How Temple Beth Israel Brought Us Wonderful Neighbors

In 1959 we lived on Manchester St. in the North End of Hartford and Harold and Barbara Richman lived on the Boulevard near Quaker Lane in the South End of West Hartford. Our paths crossed at Temple Beth Israel in that year as we and they attended the L-Z High Holy Days services and sat near each other. As well, we continued sitting in the same section at Shabbat Services. Eventually we exchanged social visits.

By 1961 the Richmans had built and moved into a house at 1 Kirkwood Road in West Hartford. We were beginning to think about and plan our move to West Hartford. One Sunday afternoon we were at the Richmans and talking about our hopes. Harold pointed to the empty lot directly across from their house and said it would be a good place to build. A short time later we bought the lot, and in March 1963 we moved into our new house, #4 Kirkwood, opposite the Richman home.

We each had three children. Our middle child, Lisa, and their oldest child, Lauren, though a year apart in school, became good friends and playmates. Their middle child, Jenny, was a classmate of our youngest child, Robert. We the parents used to watch them huddled in conversation on the wall in front of the Richman house talking about we knew not what!
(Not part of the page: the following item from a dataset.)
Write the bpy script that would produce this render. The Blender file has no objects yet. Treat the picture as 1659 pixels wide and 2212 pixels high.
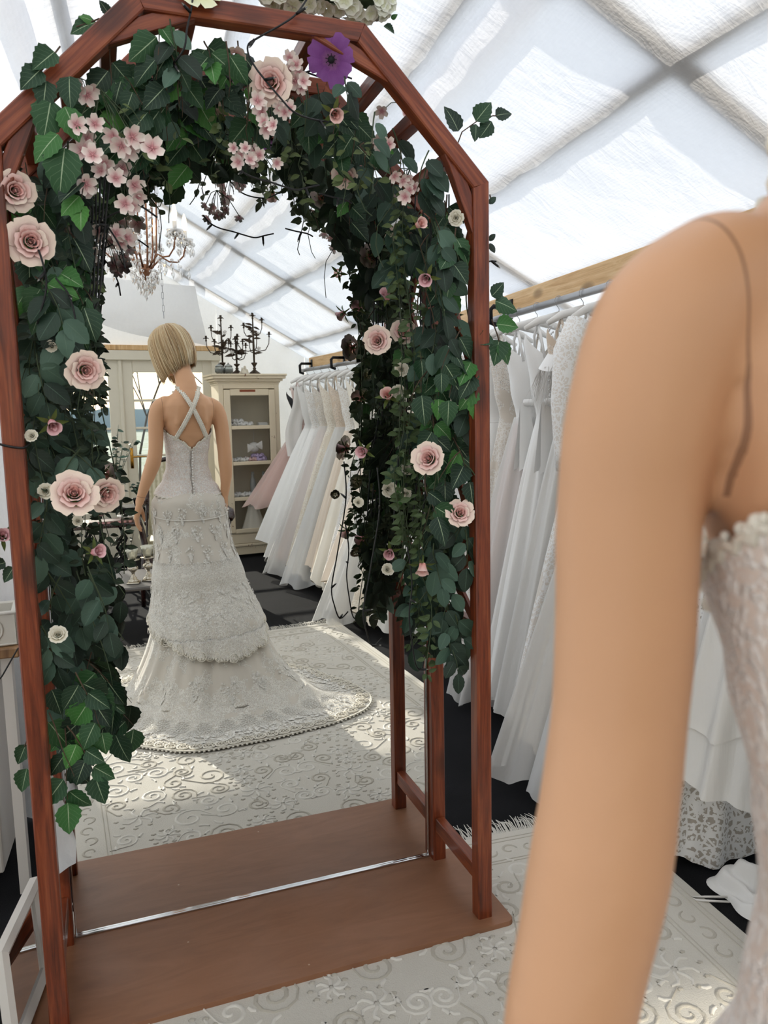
import bpy, math, random
from mathutils import Vector, Matrix, Euler

# ------------------------------------------------------------------ camera, sky, sun, exposure
SC = bpy.context.scene
COL = SC.collection
RAD = math.radians
CAM_LOC = Vector((-0.3693, -2.1081, 1.3974))
CAM_YAW, CAM_PITCH, CAM_ROLL = RAD(19.8844), RAD(-7.0587), RAD(-1.229)
F_PX, IMG_W, IMG_H = 1668.0, 1659.0, 2212.0
FWD = Vector((math.sin(CAM_YAW)*math.cos(CAM_PITCH), math.cos(CAM_YAW)*math.cos(CAM_PITCH), math.sin(CAM_PITCH)))
_rt = Vector((math.cos(CAM_YAW), -math.sin(CAM_YAW), 0)); _up = _rt.cross(FWD)
RGT = _rt*math.cos(CAM_ROLL) + _up*math.sin(CAM_ROLL)
UPV = _up*math.cos(CAM_ROLL) - _rt*math.sin(CAM_ROLL)
cam_data = bpy.data.cameras.new('camera'); cam = bpy.data.objects.new('camera', cam_data); COL.objects.link(cam)
cam_data.sensor_fit = 'VERTICAL'; cam_data.sensor_height = 36; cam_data.sensor_width = 27
cam_data.lens = F_PX/IMG_H*36
cam_data.clip_start = 0.02; cam_data.clip_end = 500
_m = Matrix((RGT, UPV, -FWD)).transposed().to_4x4(); _m.translation = CAM_LOC; cam.matrix_world = _m
cam_data.dof.use_dof = True; cam_data.dof.focus_distance = 2.7; cam_data.dof.aperture_fstop = 8.0
SC.camera = cam

ROOM_A = RAD(3.3)                      # the tent stands 3.3 degrees off the mirror's axis
def RM(x, y, z=0.0):
    return Vector((x*math.cos(ROOM_A)+y*math.sin(ROOM_A), -x*math.sin(ROOM_A)+y*math.cos(ROOM_A), z))
def at_pixel(u, v, Y):                 # point of a plane y = Y that the camera sees at (u, v)
    d = FWD*F_PX + RGT*(u-IMG_W/2) - UPV*(v-IMG_H/2)
    return CAM_LOC + d*((Y-CAM_LOC.y)/d.y)

SUN_EL = RAD(18.7)
sun_dir = RM(0.19, 1.0, 0); sun_dir.normalize(); sun_dir = Vector((sun_dir.x*math.cos(SUN_EL), sun_dir.y*math.cos(SUN_EL), -math.sin(SUN_EL)))
world = bpy.data.worlds.new('sky'); SC.world = world; world.use_nodes = True
wn = world.node_tree; wn.nodes.clear()
sky = wn.nodes.new('ShaderNodeTexSky'); sky.sky_type = 'NISHITA'; sky.sun_disc = False
sky.sun_elevation = SUN_EL; sky.sun_rotation = math.atan2(-sun_dir.x, -sun_dir.y)
sky.air_density = 1.2; sky.dust_density = 1.0; sky.ozone_density = 1.0; sky.altitude = 50
wbg = wn.nodes.new('ShaderNodeBackground'); wout = wn.nodes.new('ShaderNodeOutputWorld')
wbg.inputs['Strength'].default_value = 0.62
wmix = wn.nodes.new('ShaderNodeMix'); wmix.data_type = 'RGBA'
wmix.inputs[0].default_value = 0.9; wmix.inputs[7].default_value = (1.22, 1.29, 1.36, 1)   # thin bright overcast over the blue
wn.links.new(sky.outputs[0], wmix.inputs[6]); wn.links.new(wmix.outputs[2], wbg.inputs[0]); wn.links.new(wbg.outputs[0], wout.inputs[0])
sl = bpy.data.lights.new('sun', 'SUN'); sun = bpy.data.objects.new('sun', sl); COL.objects.link(sun)
sl.energy = 4.0; sl.angle = RAD(0.6); sl.color = (1.0, 0.93, 0.82)
sun.rotation_euler = sun_dir.to_track_quat('-Z', 'Y').to_euler(); sun.location = (0, -20, 12)
SC.view_settings.view_transform = 'Standard'; SC.view_settings.look = 'None'
SC.view_settings.gamma = 1.0; SC.view_settings.use_curve_mapping = False
SC.view_settings.exposure = 0.68
SC.cycles.max_bounces = 8; SC.cycles.diffuse_bounces = 3; SC.cycles.glossy_bounces = 4
SC.cycles.use_adaptive_sampling = True; SC.cycles.adaptive_threshold = 0.04
SC.cycles.transmission_bounces = 4; SC.cycles.transparent_max_bounces = 10
SC.cycles.caustics_reflective = False; SC.cycles.caustics_refractive = False
SC.cycles.sample_clamp_indirect = 6.0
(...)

Harold sometimes said that if Jenny and Robert got married, we could build a house for them in the empty lot he owned behind his house. When Jenny married Jeff Toder, Seymour said to her in the wedding receiving line: “Does this mean you’re not going to marry Robert?”

All our children attended Beth Israel Religious School through Confirmation. The boys were Bar Mitzvah there and the girls would have become Bat Mitzvah if that had been an option in their years. Lauren and Jenny were married at Beth Israel under a chuppah that Harold had had built at the time of Lauren’s wedding and then donated to the synagogue. (Chuppot had not been used before then at TBI weddings.)

Jonathan, the youngest Richman child, was a freshman at Brown Univ. when Rob was a senior. Lauren and Jenny both did college programs in Israel where they met up with Lisa. Now all our children have scattered, except our oldest, David, who remains in Connecticut; Lisa to Israel, Robert to San Francisco, Jenny to Los Angeles, Lauren to  Boston and Jonathan to North Carolina. In recent years we have managed to have all of them, with their spouses and children, arrive at Kirkwood Road during the same week in August. The 10 grandchildren intermingle at games, and on one night we have a grand cookout, usually at the Richmans because their back lot, still devoid of another house, serves as field for the intergenerational softball game. During that week in August, both houses, now largely empty for most of the year, are overcrowded!

Through the years we have shared joys and sorrows, dinners, carpools and house watching. We have always appreciated the beautiful landscaping that each home presents to the other. We have mutual interests that bring us together (without “cooking in one another’s pots”) and diverse interests that take us into other circles. In these 35 years we have been to each other the best of neighbors and more: a caring, loving family.